The American Dreamer – Blu-Ray Review

Dennis Hopper has just had an enormous box-office and critical hit with Easy Rider in 1969. He is considered a cinematic spokesman for his generation and is given carte blanche to doing anything he wants on his next film. He follows it up with a daringly experimental film The Last Movie which the studio Universal totally buries and this was his dream project, he conceived of it well before Easy Rider. It remains to this day unreleased on DVD or Blu-Ray and is near impossible to even find on VHS so you have to resort to pirate copies to see it.

The American Dreamer was mostly shot during the long and complicated post-production process of The Last Movie. Hopper at this point is using a wide range of drugs specifically cocaine, acid, marijuana and amphetamine by all accounts. The American Dreamer is often thought of a documentary but in reality it’s a fictionalised documentary of the mystique of Hopper’s self-created persona and Hopper is certainly during the film’s 80 minute running acting up for the camera. The film was made by Lawrence Schiller and the actor-screenwriter L.M. Kit Carson who would work again with Hopper on The Texas Chainsaw Massacre 2 and who stared as the title character in the cult mockumentary David Holzman’s Diary which in its self is a deconstruction of the filmmaking process.

The film is also laugh out loud funny throughout, Hopper in his act of being Dennis Hopper comes up with some of the ludicrous lines ever committed to celluloid.  My personal favourite is “I’d prefer to give a woman head than to fuck her. I think I’m actually a lesbian” but here comes up with equally golden nuggets like “I would like to make movies on the moon” and “How can I be the American Dreamer without broads?”. Hopper is playing up his non-monogamous persona and it’s certainly an aspect of the free love of the ’60s which Hopper belonged too and in turn became very sexist. He takes this ridiculous heights when he brings in tons of women to have a “party” and there is even a segment where he is having a threesome in a bathtub. Despite his behaviour in the film it shouldn’t be taken any more serious than when he loudly proclaims “I don’t care about reading”.

However through making basically a fictional and sensationalized take on Hopper during this period, it brings more truth than a normal documentary about him could and shows to the audience he was a true artist. It has Hopper talking about his truly stunning photography which has toured the world in Art exhibitions and shows a man at the crossroads of becoming a good director into becoming a true auteur of cinema. The Last Movie would win the top prize at the prestigious Venice film festival and despite that it was still buried by the studio.

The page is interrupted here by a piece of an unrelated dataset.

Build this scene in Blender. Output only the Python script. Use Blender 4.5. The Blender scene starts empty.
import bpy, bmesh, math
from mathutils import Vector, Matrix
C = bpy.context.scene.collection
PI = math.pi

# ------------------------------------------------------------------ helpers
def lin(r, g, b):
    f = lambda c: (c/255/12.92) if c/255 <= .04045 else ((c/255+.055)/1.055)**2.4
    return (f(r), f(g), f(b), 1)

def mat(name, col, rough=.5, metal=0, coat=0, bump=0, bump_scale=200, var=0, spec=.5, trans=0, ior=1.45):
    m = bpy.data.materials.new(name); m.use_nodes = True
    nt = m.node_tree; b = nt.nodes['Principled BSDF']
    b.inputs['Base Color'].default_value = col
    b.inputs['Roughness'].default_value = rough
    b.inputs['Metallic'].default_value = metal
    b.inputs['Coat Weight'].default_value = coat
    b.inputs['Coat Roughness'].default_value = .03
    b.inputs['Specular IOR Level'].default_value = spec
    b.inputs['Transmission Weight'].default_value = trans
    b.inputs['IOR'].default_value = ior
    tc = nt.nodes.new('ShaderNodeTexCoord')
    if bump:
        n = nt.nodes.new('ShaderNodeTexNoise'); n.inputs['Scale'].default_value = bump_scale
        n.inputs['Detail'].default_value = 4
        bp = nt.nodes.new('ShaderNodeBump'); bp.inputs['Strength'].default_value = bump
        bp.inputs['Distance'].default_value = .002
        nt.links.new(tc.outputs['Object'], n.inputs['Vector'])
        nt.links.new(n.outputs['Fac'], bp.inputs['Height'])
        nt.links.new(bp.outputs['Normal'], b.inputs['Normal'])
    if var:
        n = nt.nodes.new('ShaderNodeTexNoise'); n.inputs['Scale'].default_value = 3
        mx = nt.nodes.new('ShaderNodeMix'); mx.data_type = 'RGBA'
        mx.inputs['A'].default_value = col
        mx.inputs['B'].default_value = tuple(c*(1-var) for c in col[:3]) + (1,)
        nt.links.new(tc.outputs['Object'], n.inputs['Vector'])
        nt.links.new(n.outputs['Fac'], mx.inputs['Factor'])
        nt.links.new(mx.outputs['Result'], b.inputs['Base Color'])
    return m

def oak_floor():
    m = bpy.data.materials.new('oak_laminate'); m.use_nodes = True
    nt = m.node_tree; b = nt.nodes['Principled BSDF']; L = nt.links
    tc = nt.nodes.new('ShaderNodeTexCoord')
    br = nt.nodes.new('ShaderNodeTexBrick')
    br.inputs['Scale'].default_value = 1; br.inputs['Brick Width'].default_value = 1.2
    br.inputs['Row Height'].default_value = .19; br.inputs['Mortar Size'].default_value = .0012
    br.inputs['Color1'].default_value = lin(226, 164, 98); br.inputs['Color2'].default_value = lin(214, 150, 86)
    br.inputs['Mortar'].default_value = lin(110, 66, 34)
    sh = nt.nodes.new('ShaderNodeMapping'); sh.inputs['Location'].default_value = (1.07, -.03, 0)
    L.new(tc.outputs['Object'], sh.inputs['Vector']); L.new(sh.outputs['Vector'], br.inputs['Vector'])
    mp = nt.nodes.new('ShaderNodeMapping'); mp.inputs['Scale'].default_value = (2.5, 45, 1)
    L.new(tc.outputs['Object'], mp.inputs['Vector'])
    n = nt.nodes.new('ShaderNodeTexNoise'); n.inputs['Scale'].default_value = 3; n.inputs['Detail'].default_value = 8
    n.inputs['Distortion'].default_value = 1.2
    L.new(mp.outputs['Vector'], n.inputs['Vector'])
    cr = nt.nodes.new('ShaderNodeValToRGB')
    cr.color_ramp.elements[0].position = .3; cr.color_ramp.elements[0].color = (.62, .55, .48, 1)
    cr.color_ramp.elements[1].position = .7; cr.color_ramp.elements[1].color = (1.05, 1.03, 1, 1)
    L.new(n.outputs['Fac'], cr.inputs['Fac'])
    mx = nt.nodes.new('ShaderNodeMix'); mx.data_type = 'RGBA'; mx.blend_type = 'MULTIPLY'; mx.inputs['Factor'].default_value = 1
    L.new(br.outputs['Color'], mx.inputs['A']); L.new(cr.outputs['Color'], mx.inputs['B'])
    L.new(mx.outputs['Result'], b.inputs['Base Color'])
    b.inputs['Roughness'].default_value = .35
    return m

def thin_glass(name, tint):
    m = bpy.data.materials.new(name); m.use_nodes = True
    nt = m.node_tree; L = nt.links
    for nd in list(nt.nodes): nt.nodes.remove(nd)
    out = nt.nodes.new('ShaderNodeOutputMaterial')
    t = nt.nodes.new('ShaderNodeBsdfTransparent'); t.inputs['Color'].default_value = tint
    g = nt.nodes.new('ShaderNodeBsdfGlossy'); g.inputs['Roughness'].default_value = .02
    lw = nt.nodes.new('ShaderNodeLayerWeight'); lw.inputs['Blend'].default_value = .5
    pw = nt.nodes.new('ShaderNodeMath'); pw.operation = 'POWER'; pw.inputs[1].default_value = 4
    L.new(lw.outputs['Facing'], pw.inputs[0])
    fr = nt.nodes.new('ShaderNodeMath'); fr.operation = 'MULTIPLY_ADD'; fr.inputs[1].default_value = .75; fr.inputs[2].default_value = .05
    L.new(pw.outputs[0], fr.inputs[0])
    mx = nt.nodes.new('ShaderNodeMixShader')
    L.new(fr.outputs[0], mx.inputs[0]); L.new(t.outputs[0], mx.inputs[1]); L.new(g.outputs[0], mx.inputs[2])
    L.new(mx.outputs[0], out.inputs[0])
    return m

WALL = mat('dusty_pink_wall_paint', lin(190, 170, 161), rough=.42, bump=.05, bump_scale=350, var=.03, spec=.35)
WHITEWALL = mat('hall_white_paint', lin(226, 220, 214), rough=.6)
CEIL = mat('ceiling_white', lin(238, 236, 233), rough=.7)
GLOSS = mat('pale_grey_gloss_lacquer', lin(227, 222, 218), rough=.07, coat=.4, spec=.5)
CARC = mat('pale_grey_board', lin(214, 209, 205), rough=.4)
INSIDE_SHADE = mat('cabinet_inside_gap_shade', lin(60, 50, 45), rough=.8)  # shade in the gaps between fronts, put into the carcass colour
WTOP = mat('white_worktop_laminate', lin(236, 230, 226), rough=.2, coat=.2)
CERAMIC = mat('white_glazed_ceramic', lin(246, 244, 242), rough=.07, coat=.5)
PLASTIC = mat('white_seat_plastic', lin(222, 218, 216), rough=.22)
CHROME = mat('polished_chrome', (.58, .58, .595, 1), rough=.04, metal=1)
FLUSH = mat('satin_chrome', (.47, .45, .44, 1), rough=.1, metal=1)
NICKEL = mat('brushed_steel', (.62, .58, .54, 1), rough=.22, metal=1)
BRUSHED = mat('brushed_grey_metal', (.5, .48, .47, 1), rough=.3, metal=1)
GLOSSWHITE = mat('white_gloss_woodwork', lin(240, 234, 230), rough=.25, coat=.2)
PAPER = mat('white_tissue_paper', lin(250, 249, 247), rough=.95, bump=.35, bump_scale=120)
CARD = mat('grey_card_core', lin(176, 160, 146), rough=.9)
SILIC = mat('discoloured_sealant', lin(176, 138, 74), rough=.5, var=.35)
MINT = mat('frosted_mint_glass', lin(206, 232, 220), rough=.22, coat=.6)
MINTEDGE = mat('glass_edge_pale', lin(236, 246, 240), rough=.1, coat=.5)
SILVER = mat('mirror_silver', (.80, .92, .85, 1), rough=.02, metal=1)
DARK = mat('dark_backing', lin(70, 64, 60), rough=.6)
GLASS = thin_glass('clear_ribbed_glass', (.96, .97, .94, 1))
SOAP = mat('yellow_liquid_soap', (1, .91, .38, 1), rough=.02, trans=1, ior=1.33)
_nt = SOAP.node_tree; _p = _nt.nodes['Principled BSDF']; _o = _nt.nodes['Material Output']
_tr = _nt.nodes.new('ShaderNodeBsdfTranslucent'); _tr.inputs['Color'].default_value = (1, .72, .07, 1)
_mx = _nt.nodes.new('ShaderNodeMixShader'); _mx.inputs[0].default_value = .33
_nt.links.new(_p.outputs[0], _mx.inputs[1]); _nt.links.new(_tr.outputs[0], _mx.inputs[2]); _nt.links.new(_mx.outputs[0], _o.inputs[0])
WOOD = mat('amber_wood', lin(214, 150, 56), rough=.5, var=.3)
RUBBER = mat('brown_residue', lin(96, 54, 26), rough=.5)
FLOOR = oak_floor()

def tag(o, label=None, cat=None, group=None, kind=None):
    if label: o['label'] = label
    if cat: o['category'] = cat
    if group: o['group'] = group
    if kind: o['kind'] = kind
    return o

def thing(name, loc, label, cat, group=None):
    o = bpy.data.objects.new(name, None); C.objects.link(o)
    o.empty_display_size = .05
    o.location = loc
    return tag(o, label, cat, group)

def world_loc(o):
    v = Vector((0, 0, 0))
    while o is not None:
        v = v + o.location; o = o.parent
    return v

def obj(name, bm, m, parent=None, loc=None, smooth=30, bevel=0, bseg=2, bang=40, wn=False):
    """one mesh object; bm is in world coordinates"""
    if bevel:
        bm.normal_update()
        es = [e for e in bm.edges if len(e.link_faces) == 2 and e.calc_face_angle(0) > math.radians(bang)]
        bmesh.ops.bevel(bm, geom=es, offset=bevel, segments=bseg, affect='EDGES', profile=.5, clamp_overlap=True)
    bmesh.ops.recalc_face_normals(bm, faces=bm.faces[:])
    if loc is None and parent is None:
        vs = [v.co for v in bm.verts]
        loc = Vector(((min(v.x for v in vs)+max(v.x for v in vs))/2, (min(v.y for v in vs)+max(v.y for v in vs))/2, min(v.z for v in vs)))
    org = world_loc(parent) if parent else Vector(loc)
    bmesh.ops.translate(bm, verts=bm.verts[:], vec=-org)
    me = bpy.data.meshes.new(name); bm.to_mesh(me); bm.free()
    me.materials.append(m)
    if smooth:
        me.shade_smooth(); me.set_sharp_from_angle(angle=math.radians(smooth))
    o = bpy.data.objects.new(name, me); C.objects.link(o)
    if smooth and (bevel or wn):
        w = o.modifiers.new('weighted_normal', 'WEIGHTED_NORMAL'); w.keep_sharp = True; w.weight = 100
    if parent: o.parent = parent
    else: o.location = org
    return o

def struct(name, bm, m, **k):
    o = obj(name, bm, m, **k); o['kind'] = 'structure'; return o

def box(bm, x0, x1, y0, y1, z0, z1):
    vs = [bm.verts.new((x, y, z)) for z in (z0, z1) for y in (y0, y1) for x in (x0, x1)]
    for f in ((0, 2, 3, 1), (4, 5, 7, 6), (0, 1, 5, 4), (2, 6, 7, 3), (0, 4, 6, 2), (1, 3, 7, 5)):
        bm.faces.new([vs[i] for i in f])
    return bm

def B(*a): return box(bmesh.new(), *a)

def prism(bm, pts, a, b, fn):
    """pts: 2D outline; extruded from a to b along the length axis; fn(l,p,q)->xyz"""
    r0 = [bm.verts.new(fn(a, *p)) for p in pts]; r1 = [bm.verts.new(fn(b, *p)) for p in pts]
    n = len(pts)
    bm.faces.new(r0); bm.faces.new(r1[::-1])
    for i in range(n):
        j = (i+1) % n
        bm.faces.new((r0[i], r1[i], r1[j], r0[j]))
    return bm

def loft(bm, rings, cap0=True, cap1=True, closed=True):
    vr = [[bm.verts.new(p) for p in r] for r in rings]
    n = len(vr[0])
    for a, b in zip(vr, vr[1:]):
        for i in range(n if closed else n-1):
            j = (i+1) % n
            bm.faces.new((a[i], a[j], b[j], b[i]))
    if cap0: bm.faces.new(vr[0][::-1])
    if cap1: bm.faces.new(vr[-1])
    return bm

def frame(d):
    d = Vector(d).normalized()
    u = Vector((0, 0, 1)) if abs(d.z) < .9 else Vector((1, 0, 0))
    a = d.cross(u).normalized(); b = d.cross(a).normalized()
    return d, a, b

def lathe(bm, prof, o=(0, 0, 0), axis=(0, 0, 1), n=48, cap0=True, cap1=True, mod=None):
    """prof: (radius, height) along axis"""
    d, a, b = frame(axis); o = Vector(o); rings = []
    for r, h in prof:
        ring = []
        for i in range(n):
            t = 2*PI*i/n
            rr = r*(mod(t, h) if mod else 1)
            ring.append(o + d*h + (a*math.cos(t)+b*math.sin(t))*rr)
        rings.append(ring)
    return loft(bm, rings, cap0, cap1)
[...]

Etiquette Pictures who specialise in cult cinema has released this in the US in a dual format edition. The disc includes a making of with newly filmed interviews (Hopper is absent because he sadly died in 2010) and it works both as a making of The American Dreamer and The Last Movie and really is insightful with what the filmmakers were going for in the film and how they eventually realised they weren’t really making a “documentary”. The only other feature on the disc is a photo gallery and a  short featurette about the restoration which isn’t overly cleaned up but cleaned up just the correct amount it has that organic look of film. It includes a booklet with an essay by Chris Poggiali and a reversible cover. The American Dreamer remains one of the best documents on the filmmaking process and a fascinating insight into a man who should be spoken in the same breath as John Cassavetes or Roger Corman as one of the pioneers of American independent filmmaking.